Mais où sont les fesses d’antan ?
Stances à la marquise
(d’après Corneille)
Marquise, si mon visage
Sans nez vous semble un peu vieux,
Souvenez-vous qu’à mon âge
Le vôtre ne vaudra mieux.
Ne dure pas la jeunesse,
Le temps toujours a vaincu ;
Il saura faner vos fesses
Comme il a ridé mon cul.
Ma grand-mère
(d’après Béranger)
Combien je regrette
Mon cul si dodu,
Ma fesse bien faite
Et le temps perdu.
***
Portent témoignage, elles aussi, les rues du Vieux Paris.
Située en pleine Truanderie, la rue du Poil au Cul est connue depuis 1306. Elle portait encore son nom au XVIe siècle (Paris, par René Sédillot, Fayard). Une pudibonde déformation a fait de la rue du Poil au Cul la rue du Pélican.
Il reste heureusement aux habitants de la rue du Pélican toute latitude d’indiquer sur leurs en-têtes de papier à lettres et sur leurs cartes de visite la mention complémentaire : « anciennement rue du Poil au Cul ».
Non loin de l’Hôtel de Ville, et débouchant sur l’horrible Centre Pompidou, est la rue Brisemiche.
La légende attribue sa dénomination aux chanoines de Saint-Merry (dont l’église est à proximité) qui pratiquaient la sodomie.
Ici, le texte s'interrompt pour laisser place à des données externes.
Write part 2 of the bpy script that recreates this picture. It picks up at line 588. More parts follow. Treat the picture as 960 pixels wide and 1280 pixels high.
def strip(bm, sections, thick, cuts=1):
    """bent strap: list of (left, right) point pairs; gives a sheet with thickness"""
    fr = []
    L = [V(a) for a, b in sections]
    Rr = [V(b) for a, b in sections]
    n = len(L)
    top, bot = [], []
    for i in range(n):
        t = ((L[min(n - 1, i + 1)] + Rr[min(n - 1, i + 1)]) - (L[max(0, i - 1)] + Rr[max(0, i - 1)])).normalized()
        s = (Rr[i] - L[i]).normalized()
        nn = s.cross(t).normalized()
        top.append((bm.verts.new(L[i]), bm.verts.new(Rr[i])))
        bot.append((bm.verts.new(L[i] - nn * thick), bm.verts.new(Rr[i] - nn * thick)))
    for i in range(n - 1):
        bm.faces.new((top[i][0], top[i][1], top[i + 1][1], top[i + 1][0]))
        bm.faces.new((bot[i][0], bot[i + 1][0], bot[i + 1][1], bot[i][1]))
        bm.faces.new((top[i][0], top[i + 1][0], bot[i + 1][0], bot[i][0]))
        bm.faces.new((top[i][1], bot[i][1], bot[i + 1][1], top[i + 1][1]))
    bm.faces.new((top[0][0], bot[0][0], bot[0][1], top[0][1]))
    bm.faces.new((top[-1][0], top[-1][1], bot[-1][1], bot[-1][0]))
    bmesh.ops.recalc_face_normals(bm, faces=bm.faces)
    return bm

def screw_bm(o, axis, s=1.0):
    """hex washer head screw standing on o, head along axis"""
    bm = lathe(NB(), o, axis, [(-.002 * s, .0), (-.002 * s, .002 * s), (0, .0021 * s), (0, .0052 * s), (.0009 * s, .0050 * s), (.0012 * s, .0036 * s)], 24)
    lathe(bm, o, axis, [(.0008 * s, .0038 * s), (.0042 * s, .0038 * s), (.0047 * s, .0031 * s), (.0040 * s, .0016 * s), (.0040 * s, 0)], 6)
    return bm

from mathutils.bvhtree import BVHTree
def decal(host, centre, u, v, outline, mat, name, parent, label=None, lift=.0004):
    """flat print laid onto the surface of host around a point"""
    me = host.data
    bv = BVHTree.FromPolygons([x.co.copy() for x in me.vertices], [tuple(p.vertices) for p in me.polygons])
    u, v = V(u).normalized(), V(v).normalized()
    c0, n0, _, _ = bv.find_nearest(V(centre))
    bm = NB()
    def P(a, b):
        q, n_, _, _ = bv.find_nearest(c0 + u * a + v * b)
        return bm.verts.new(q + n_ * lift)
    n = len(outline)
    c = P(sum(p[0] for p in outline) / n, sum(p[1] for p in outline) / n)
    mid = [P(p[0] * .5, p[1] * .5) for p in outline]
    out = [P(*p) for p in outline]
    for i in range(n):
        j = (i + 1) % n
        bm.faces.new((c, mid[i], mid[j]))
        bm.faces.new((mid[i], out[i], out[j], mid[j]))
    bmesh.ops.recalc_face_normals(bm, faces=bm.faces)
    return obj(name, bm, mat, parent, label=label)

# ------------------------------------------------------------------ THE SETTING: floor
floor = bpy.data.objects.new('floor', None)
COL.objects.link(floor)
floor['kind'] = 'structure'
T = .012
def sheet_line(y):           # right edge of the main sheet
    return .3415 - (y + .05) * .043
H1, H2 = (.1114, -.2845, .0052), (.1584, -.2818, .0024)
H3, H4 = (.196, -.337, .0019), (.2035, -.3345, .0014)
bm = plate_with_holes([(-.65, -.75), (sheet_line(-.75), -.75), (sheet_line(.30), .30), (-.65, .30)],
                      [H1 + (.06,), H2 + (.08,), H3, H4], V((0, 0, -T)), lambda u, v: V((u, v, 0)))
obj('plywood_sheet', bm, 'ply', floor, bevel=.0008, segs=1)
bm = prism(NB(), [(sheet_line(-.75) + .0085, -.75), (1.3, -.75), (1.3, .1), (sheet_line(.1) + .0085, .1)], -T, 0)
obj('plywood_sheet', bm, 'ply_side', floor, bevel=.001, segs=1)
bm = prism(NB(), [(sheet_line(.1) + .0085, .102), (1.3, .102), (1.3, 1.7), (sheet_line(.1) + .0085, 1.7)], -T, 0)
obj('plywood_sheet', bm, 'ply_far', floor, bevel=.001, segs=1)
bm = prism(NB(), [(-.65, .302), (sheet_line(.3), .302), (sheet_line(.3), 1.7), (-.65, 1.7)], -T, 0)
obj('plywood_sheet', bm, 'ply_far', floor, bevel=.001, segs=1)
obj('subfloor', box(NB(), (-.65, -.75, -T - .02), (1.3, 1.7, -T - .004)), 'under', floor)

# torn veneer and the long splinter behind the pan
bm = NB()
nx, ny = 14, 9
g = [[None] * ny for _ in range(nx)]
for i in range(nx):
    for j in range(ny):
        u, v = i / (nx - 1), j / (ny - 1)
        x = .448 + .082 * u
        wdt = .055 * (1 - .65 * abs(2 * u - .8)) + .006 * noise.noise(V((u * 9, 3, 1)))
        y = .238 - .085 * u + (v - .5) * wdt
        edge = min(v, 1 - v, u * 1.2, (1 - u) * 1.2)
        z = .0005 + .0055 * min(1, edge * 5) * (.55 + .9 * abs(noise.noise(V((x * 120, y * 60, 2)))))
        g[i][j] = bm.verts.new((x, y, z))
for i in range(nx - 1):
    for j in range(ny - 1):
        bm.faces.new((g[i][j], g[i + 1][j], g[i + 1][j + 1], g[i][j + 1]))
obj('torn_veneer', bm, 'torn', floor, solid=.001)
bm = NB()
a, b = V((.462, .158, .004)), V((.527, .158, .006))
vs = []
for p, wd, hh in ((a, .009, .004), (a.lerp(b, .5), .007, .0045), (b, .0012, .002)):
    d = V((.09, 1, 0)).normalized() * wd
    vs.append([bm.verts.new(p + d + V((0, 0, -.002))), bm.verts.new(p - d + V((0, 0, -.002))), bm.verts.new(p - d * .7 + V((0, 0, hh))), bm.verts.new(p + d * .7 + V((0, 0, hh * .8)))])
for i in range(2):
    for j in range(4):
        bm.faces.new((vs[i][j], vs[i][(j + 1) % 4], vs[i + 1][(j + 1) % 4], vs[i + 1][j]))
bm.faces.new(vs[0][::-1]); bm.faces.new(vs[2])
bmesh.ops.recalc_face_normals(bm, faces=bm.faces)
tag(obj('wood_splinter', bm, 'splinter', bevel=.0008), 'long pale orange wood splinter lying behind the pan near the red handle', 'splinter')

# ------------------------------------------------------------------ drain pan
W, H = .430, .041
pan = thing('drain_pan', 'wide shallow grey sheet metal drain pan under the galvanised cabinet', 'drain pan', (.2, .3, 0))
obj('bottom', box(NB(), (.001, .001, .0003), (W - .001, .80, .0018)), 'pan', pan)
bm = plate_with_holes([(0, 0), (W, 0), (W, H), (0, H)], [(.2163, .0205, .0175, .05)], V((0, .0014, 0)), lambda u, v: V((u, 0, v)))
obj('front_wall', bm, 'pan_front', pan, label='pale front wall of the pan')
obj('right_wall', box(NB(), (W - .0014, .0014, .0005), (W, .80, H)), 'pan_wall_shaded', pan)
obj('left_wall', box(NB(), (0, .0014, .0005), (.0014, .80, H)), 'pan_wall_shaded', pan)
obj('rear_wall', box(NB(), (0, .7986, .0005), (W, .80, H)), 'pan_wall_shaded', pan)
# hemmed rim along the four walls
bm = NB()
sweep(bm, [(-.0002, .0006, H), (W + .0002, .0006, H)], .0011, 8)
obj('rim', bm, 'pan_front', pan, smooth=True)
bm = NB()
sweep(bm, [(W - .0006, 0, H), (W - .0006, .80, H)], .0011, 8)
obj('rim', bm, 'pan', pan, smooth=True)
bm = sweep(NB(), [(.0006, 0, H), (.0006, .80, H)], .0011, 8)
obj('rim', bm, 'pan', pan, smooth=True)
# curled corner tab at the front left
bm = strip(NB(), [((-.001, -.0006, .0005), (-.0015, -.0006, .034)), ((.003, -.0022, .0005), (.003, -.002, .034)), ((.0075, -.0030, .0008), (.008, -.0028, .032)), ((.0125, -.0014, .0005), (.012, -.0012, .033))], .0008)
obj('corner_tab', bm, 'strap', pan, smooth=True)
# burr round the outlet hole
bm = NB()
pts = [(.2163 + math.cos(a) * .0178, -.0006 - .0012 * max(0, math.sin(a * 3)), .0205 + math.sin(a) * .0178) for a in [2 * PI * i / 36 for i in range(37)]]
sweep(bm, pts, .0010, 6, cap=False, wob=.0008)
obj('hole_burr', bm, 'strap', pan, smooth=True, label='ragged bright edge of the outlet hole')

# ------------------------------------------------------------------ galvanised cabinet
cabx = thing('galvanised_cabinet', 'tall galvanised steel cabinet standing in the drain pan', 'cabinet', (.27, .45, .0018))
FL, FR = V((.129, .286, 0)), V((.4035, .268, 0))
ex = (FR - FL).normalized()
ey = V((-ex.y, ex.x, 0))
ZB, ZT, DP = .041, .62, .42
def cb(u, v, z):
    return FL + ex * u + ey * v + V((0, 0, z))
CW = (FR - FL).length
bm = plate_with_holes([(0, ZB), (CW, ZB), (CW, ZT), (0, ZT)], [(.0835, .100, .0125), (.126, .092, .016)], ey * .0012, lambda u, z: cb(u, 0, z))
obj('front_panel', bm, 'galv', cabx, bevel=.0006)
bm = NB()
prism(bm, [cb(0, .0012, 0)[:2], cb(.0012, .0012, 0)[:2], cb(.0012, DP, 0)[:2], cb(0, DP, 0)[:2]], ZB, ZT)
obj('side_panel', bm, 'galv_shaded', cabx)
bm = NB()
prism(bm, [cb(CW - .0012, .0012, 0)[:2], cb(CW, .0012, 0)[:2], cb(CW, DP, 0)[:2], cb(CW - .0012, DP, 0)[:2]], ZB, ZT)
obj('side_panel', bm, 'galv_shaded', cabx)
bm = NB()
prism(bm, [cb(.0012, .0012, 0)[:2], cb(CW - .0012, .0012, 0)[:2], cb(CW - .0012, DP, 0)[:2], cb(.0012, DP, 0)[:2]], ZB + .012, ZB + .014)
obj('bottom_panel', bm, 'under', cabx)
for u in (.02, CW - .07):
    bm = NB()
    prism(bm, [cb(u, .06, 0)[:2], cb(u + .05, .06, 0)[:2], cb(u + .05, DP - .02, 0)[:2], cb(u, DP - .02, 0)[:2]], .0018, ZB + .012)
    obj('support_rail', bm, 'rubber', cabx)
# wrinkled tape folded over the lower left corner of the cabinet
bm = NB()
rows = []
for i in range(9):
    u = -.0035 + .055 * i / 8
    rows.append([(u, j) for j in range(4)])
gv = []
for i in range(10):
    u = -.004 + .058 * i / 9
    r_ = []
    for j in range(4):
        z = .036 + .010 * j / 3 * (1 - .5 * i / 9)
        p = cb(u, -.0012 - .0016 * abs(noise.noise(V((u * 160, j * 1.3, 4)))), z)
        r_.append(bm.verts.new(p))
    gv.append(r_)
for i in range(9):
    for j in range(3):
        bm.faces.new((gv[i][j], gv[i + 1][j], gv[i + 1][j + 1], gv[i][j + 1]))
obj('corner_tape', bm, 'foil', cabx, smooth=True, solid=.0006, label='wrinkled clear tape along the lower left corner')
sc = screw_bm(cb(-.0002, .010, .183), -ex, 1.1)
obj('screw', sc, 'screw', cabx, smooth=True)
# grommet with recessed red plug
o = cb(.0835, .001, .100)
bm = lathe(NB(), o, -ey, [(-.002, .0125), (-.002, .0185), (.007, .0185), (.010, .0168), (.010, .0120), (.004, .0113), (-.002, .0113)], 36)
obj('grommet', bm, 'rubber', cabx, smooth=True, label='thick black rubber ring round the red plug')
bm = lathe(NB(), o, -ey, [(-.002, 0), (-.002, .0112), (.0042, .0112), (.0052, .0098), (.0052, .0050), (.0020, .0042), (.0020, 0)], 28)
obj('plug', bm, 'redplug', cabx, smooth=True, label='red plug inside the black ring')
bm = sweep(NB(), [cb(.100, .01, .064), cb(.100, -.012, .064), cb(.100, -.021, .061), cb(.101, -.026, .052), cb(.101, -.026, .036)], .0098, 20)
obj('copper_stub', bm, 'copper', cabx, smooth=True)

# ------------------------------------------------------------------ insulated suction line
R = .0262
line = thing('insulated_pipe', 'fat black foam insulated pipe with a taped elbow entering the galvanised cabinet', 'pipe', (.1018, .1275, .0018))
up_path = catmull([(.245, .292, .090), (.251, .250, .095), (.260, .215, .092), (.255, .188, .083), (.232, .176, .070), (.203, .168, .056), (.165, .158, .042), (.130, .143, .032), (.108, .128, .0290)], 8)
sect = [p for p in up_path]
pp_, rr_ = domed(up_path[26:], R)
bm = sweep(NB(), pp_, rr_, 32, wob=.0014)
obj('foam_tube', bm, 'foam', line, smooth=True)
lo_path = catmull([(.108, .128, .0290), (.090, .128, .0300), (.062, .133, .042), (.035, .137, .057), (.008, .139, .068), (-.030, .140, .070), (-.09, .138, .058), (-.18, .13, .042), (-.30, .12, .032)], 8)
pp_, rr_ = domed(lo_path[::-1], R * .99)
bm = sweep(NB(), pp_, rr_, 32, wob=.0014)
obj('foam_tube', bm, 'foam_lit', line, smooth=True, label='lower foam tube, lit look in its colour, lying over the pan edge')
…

Au cœur du Quartier latin, une partie de l’actuelle rue des Poitevins s’appelait en 1396 rue du Pet, en 1560 rue du Petit Pet, et en 1636 rue du Gros Pet (Guide historique des rues de Paris, Hachette).
La rue des Vertus, à l’entour de l’ancienne Commanderie du Temple, portait déjà son nom en 1546.
Selon certains historiens, elle fut ainsi baptisée par raillerie des filles de mauvaise vie qui la fréquentaient. Mais plus probablement en hommage à leurs vertus, vertus prises ici comme synonyme de culs (voir Appendice).
Dans le deuxième arrondissement de Paris est sise la rue de la Lune. Ouverte au début du XVIIe siècle, sur la butte de Villeneuve-sur-Gravois, elle est attestée dès 1622 (Archives nationales, S4722).